Wycieczka w doline Ala-Archa. Dolina sama w sobie jest wielka. Od jej poczatku do alplagera, czyli miejsca naszego noclegu, jest 12 kilometrow. A ona ma jeszcze 18 dodatkowych, ktorymi mozna dojsc (a nawet dojechac samochodem z napedem na 4 kola) do bazy narciarskiej. I ta wielkosc jest pierwsza cecha, jaka rzuca sie w oczy. Droga sie idzie, idzie, idzie, a dolina sie nie konczy. Powoli mijamy tylko kolejne trzyipoltysieczniki. i wszystko to przy halasie Ali-Archy, rzeki, ktora juz na pierwszych kilometrach ma 8 metrow szerokosci. Dodatkowa atrakcja sa przejscia przez rzeke. Trzy w jedna strone, z czego dwa przez mosty. To trzecie – buty w rece, zacisniecie zebow i juz po chwili nie czuje sie bolu stop. Ani stop w ogole.

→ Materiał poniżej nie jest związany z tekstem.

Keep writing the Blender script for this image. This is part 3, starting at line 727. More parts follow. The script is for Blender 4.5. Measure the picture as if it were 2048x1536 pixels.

Konkrety o wycieczce: trasa latwa, troche wznoszaca sie, ale bez ekstremow, w wiekszosci pokrywajaca sie z droga dla samochodow; wrazen z bazy narciarskiej brak, uczestnicy nie dotarli.
Konkrety pozostale: baza noclegowa, a przynajmniej jej tansza wersja, nie zapewnia wlasciwej temperatury, wiec mimo poscieli niezbedne sa spiwory; z podobnego powodu nieoceniona jest grzalka lub kuchenka gazowa; mozna przyjechac za to bez kurtek – obok jest sklep turystyczny, gdzie wprawdzie nie ma map, kartuszy czy palnikow, ale mozna sobie sprawic ladne ubranko, zeby na szlaku sie nie kompromitowac.